Ce livre de Neil Cross débute comme un roman psychologique légèrement déprimant. Parmi les noms il y a un marchand qui est intervenu dans une affaire d'enlèvement d'enfant par un pédophile. L'enfant également, que Kenny n'a pas réussi à aider. Il a croisé le pédophile mais n'a jamais été capable de se souvenir de son visage. Il y a également Mary, l'amour de sa vie. Et enfin Callie Barton. C'est la recherche de cette dernière qui va totalement changer le cours du récit.
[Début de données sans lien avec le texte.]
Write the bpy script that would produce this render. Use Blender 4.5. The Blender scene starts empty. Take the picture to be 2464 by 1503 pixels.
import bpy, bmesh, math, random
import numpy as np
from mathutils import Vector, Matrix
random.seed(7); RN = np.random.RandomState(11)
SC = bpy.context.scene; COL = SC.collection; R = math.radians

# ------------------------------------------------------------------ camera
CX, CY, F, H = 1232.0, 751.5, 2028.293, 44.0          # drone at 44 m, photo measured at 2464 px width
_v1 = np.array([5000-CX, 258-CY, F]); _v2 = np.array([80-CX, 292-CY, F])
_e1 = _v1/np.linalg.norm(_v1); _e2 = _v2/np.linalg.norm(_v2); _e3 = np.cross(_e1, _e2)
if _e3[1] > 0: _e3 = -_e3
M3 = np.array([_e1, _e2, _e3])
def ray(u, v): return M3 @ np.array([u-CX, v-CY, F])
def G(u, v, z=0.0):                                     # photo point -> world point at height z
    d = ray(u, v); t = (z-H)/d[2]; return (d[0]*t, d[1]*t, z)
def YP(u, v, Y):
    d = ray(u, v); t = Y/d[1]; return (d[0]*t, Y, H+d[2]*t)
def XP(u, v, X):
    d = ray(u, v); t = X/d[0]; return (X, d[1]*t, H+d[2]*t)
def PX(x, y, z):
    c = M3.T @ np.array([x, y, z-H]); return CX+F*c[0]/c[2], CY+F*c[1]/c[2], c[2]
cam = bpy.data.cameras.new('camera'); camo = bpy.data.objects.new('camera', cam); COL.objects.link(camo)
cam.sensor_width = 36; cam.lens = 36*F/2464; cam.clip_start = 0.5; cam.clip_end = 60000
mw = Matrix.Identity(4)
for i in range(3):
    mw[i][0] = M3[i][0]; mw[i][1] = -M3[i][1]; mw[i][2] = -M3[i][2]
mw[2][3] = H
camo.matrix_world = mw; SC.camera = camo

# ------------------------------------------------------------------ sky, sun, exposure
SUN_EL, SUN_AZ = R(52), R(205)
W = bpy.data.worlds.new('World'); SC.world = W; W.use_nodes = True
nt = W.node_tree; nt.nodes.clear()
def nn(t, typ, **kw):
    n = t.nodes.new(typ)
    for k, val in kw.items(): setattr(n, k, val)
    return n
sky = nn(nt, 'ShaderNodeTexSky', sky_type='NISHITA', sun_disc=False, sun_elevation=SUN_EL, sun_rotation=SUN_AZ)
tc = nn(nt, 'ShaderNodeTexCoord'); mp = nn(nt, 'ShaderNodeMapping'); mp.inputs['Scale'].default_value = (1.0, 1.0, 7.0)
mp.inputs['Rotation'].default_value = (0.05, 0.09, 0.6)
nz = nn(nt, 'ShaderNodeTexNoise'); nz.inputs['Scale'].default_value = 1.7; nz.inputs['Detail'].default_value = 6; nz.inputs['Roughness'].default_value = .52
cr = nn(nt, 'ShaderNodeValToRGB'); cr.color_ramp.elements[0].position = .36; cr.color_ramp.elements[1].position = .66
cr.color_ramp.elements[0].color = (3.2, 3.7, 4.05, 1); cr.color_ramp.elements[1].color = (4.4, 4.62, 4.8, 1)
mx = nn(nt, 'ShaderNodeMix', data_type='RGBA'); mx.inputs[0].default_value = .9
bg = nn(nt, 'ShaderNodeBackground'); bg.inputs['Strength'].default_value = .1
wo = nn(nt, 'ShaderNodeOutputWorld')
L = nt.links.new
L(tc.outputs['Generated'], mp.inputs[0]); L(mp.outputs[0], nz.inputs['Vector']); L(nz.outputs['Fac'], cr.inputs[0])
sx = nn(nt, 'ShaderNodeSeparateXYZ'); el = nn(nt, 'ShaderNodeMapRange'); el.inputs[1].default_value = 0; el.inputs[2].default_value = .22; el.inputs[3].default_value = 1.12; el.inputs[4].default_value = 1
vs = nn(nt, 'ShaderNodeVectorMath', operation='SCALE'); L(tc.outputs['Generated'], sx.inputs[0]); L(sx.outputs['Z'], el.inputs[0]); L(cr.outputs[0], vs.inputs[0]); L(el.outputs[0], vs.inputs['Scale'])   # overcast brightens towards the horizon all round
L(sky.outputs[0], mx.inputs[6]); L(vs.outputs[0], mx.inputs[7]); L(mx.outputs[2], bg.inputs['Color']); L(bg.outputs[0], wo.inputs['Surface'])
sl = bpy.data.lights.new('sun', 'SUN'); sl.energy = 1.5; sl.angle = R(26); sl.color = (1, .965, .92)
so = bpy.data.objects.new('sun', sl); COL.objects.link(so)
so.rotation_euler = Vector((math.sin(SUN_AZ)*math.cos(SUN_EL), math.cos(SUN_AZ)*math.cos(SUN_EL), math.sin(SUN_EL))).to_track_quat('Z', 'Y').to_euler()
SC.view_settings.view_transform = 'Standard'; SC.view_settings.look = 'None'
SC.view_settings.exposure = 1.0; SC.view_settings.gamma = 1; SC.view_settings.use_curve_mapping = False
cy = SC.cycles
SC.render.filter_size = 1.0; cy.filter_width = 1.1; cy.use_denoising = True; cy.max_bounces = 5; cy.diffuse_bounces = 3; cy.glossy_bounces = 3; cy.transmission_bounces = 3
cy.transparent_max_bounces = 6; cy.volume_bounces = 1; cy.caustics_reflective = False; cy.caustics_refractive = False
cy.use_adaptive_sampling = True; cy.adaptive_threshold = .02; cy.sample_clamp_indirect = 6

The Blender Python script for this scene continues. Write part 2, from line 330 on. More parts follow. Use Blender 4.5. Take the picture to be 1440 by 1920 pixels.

Disparue sans laisser de traces

Callie est la seule petite fille qui a accepté d'être amie avec Kenny en primaire. Il en a été follement amoureux. Une année scolaire. Et puis à la rentrée, elle n'était plus là. Depuis, il pense souvent à Callie, se demande ce qu'elle est devenue et qu'auraient été leurs vies s'ils étaient resté en relation. Tout en se battant contre les premières défaillances physiques (nausées, vertiges, pertes de connaissance), il va remonter le temps, pour finalement tomber sur un avis de recherche au nom de Caroline Reese, le nouveau nom de Callie. « Le mari d'une femme disparue, Caroline Reese, 34 ans, domiciliée à Bath, a lancé aujourd'hui un appel plein d'émotion invitant son épouse à prendre contact avec sa famille afin qu'il puisse « commencer à ramasser les morceaux de sa vie ». L'appel du mari, Jonathan Reese, survient six semaines après le non-retour de Callie chez elle à la fin d'une soirée passée avec des amies. » Kenny apprend également que Jonathan a été soupçonné un temps d'avoir fait disparaître sa femme.

Face-à-face violent

Le condamné se sent alors comme investit d'une mission : faire avouer à Jonathan le meurtre de sa femme. N'ayant plus rien à perdre, il enlève le mari, l'attache et l'enferme dans une pièce sombre de son cottage-atelier. Un long face-à-face s'engage entre les deux hommes. Kenny va se durcir, atteindre des sommets de violence car son temps est compté pour obtenir ces aveux : « Il était certain que cela ne prendrai pas longtemps; il avait déjà surpris Jonathan en train de marmonner et de sangloter, tourmenté par la faim et la peur. Il ne pourrait pas supporter ce traitement bien longtemps encore. Personne ne l'aurait pu. » La moitié du roman de Neil Cross est composé de ce duel entre Kenny et Jonathan. Une situation allant crescendo dans la souffrance, la torture et la violence entre deux hommes agonisant chacun de leur côté.

On est happé par ce huis clos ténébreux, à la recherche d'une vérité qui finalement arrivera en fin de volume, mais aux conséquences totalement différentes de ce qu'avait imaginé Kenny dans son délire de condamné.